A Saudi in the southern city of Abha claims to own one of the oldest handwritten copies of the Holy Quran. The first page of the Quran is dated with the Hijrah year 116 - over 1,300 years ago.
Mohammad bin Nasser Al-Kudry said that he purchased the Quran several years ago from an elderly man for a large sum of money. The Quran is covered in natural leather with Islamic calligraphy, and the text is an Arabic script known as cursive Neskhi.
Supervisor of the Shada Archaeological Palace in Abha, Anwar Mohammad Al-Khalil, said that the Quran is beautiful. “I cannot say exactly when it was written. In order to find out, we must have it examined at a specialized research centre,” he explained.
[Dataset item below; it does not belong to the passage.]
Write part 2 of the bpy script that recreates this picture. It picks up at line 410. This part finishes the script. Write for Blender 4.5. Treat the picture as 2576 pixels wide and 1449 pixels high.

A large number of very old copies of the Quran are preserved in libraries and museums worldwide. At the library of the Great Mosque in Sanaa, there is a copy of the Quran which is reputed to be in the handwriting of Imam Ali bin Abu Taleb, Zayd bin Thabit and Salman Al-Farsi; written in large un-vowelled Kufic script, the Quran is in two parts of 150 pages.
UNESCO has compiled a CD of over 40 Quranic manuscripts dated from the first century Hijrah (in both Hijazi and Kufic scripts), one of which is from the beginning of the first century. A library in Mashhad, Iran, has 11,000 Quranic manuscripts - the world’s largest collection of its kind. The Islamic Museum in Jerusalem is also a repository of Quranic manuscripts in various scripts and of various sizes and ages.